Picture: ISTOCK
Picture: ISTOCK

Shanghai — Asian stock markets fell on Friday despite signs of greater government support for firms in China, with global trade tension clouding the outlook for demand.

The US dollar was near its highest levels in 13 months, while concern over disputes with Washington pushed the Turkish lira to record lows and piled pressure on the Russian rouble.

MSCI’s broadest index of Asia-Pacific shares outside Japan was down 0.5%. A drop in South Korean tech companies dragged Seoul’s Kospi down 0.7%, as the country’s finance ministry highlighted high oil prices and US interest rate hikes as risks.

Worry over the tit-for-tat China-US trade conflict dragged on shares in China, with the Shanghai Composite index dipping 0.1%. But the tech-heavy ChiNext Composite index rose 0.6%, extending Thursday’s strong gains.

Josh Sheng, chief investment officer at Shanghai Tongshengtonghui Asset Management, said that reflected moves by Beijing to boost local firms, such as revamping a government leadership group to focus on supporting homegrown technology.

"The market in China is ‘risk on’ thanks to government support policies and rising infrastructure investment. I am optimistic about the A-share market for the rest of 2018," he said.

Elsewhere, Japan’s Nikkei stock index fell 0.5% even as data showed the country’s economy expanded at a faster than expected annualised rate in the second quarter.

US President Donald Trump is pushing Tokyo to sign a free-trade agreement and has threatened to impose higher tariffs on car imports including those from Japan.

Australian shares were flat after the nation’s central bank left growth forecasts largely unchanged, but trimmed its near-term estimates for inflation.

Wall Street provided little direction for Asian markets, with the Dow Jones Industrial Average falling 0.29% on Thursday, the S&P 500 ending 0.14% lower and the Nasdaq Composite adding 0.04%. On Friday, S&P e-mini futures were down 0.1% at 2,849.75.

US treasury yields also fell, with the yield on benchmark 10-year treasury notes at 2.9276% compared with 2.935% at its US close.

Investors were awaiting the release of the US consumer price index (CPI) data for July for possible clues on interest rates and any signs of an impact from new tariffs. The data is expected to show inflation accelerated by 0.2%, after rising 0.1% in June.

Rouble rout

Turmoil in some emerging currencies and the intensifying global trade tension helped support the dollar on Friday, keeping it near 13-month highs against a basket of its peers.

The dollar index, which measures the greenback’s strength against a group of six major currencies, was up 0.08% at 95.583, after gaining 0.5% overnight. A rise above 95.652 would take the index to its highest since July 14 2017.

The euro was flat at $1.1528 and the dollar was 0.15% lower at ¥110.90.

The rouble retreated overnight to its lowest since November 2016 on threats of new US sanctions, weakening beyond the psychologically important 65 to the dollar threshold.
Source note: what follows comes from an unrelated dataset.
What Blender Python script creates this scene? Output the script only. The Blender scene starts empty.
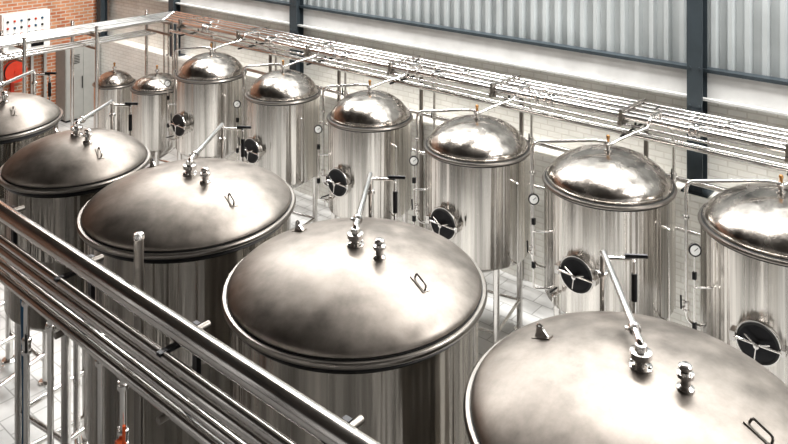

Turkey’s lira fell to record lows against the dollar, with a meeting between a Turkish delegation and US officials in Washington yielding no apparent solution to a diplomatic rift over the detention in Turkey of a US pastor.

Deepening investor concerns about Turkey’s authoritarian trajectory under President Tayyip Erdogan and the economic fallout have also weighed on the currency.

On Friday the lira weakened nearly 2% to as far as 5.65 to the dollar.

Turkish Finance Minister Berat Albayrak is set to unveil the latest plan for Turkey’s economy on Friday.

"Other EM [emerging-market] currencies have held their ground against the dollar, having generally been weakening previously," said analysts at Capital Economics.

"In most cases though, we suspect that this resilience will prove temporary," they said, highlighting expectations of rising US interest rates and worries over growing US protectionism.

In commodities, US crude oil was flat at $66.82 a barrel, while Brent crude was less than 0.1% higher at $72.11 a barrel.

Spot gold was largely steady at $1211.96/oz.